Mozart once said that an Andante should "flow like oil," not like water. "It felt like the flow here was a little watery," Lark said. For example, triplets felt carefree - they needed a little more resistance.
Lark found ways to get the performers to focus more on how each of their sound and musical part related to one another's. She asked that the cello fit its tone into the bass note of the piano.
She had them to do an exercise: to imagine projecting the sound into each others' instruments. "Match the sounds more," she said. "Believe in exactly what you are feeling and then exaggerate it, 30 percent more."
Lark was clearly going for artistry and expression, and this group really responded.
The last group was a string quartet, with violinists Kyoka Misawa and Rintaro Kikuno, violist Itsuki Yamamoto and cellist Anri Tsukiji. They played the first movement of Beethoven's String Quartet No. 12 in E-flat Major, Op. 127. (Here is a recording by Quartuor Ebene playing the piece, for reference.)
This was a group that breathed together, made a big sound and played with a lot of physical motion. In fact, they were so well-rehearsed, they tended to keep to their practiced ways, even when trying something new.
Lark worked with them to achieve more flexibility and range. She encouraged using more expression, texture and tenderness. The key was in the details: lightening eighth notes, bringing out dynamics, using vibrato, encouraging more playfulness.

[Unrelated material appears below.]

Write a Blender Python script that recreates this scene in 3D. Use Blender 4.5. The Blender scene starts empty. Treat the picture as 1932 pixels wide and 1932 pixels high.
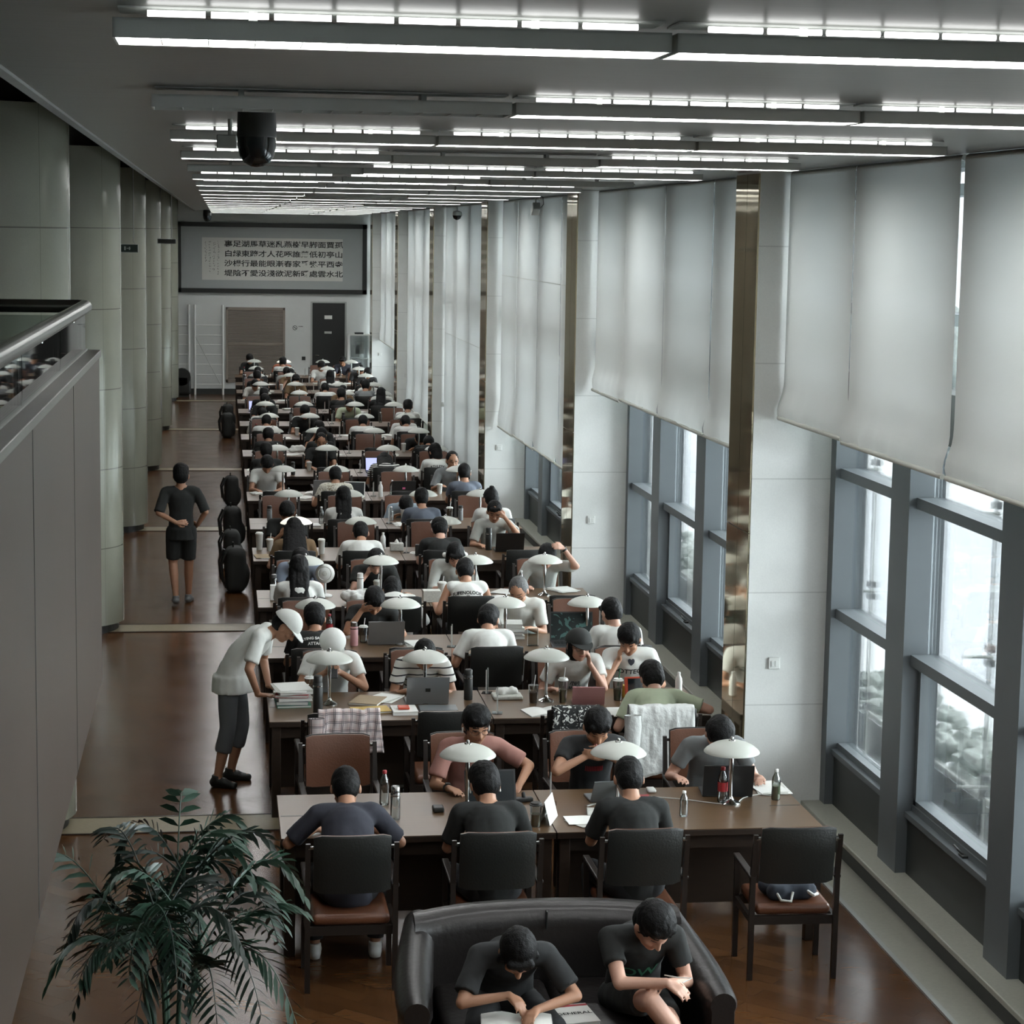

Lark tried an exercise inspired by cellist Merry Peckham: choose one person in the ensemble and then "live, breathe and die" for that one person. That meant looking at the person - in this case the second violinist -- and valuing their part, bringing it out, above all. "Try to BE this violin!" she said. It was actually a rather complex exercise. One might achieve it by playing less, but as Lark said, "playing 'less' doesn't mean 'don't do anything.'" One has to be present, but ultra-aware of and connected to that one voice.
Her main point: while striving to be a tight ensemble, "don't take for granted the individuality of each one of you."